The physical magic of Polaroids

This is something I've only just recently started to think about. This topic is nothing new -- others have philosophized about this, sometimes at great length. But it really struck me last night as I was thinking about it.

One of the many unique things I love about Polaroid photography is that your photographs literally capture a piece of physical light from the subjects you're photographing. The physical light bouncing off of that person, or thing, is literally captured and imprinted on the photograph that comes out of the camera.

In other words, you're literally holding a physical piece of the actual light coming from that person or thing. It's right there in your hands, and it's crazy to think about. 

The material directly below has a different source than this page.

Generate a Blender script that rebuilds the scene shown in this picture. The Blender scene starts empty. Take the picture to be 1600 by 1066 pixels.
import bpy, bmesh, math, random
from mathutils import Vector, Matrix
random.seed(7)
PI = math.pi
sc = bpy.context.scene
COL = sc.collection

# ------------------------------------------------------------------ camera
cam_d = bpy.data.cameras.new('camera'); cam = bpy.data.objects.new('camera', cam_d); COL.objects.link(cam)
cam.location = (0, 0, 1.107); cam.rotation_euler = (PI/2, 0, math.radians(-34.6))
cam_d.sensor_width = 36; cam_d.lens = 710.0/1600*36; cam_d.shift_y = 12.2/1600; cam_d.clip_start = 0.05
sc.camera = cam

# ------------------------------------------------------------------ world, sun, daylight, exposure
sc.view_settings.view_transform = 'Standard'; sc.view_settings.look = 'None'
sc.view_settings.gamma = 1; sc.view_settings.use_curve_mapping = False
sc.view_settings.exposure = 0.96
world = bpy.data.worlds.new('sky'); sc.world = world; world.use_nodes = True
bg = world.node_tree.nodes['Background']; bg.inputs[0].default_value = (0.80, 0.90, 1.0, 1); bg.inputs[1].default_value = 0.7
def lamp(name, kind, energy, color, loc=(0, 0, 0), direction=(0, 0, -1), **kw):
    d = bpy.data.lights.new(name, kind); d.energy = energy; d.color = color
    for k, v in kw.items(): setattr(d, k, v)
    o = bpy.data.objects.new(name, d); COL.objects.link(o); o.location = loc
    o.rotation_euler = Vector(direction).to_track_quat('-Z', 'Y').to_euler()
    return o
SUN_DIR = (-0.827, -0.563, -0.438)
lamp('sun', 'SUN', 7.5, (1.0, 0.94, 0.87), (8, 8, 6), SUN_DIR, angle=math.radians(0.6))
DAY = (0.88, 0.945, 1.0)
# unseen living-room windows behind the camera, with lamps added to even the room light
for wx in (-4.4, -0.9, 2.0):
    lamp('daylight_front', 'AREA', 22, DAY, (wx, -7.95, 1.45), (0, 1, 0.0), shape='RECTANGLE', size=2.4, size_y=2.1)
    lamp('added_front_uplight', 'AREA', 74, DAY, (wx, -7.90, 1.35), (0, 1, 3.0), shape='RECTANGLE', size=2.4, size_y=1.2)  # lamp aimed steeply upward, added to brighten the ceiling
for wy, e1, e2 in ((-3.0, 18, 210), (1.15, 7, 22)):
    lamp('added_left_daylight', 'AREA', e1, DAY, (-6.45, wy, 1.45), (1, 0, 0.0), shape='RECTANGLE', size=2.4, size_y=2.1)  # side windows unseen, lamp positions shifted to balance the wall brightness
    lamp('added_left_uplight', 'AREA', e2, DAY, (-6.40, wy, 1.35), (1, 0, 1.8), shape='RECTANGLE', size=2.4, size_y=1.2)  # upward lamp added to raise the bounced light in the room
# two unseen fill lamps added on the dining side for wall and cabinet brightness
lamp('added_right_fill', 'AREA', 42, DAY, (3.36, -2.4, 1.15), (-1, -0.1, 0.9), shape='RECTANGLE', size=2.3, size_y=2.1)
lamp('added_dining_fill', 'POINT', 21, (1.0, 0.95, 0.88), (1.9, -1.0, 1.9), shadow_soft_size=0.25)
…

This is not something you get from any other form of photography.

It certainly isn't something you get from cellphone or any kind of digital photography. With that, you're just getting 1s and 0s, or digital approximations of the light. 

With other forms of analog photography, like 35mm or 120mm, you don't really have this magic happening, either. Technically, yes, you have captured the physical light of the person or thing on the negative. But we don't often go around handing out negatives, right? Photographers make prints from the negatives. And by that point, you're not working with the original light anymore. You're projecting from the negative onto another source, so it's a reproduction of the light -- not the actual light itself.

What all of this means is that Polaroids are unique in a very special way. They literally capture and imprint a real piece of what you're photographing. When you take a Polaroid of someone, the Polaroid print is the real light that was coming off that person, now on your print.

When you think about it this way, it can have some real profound effects on how you photograph, and how you approach making photographs with this medium.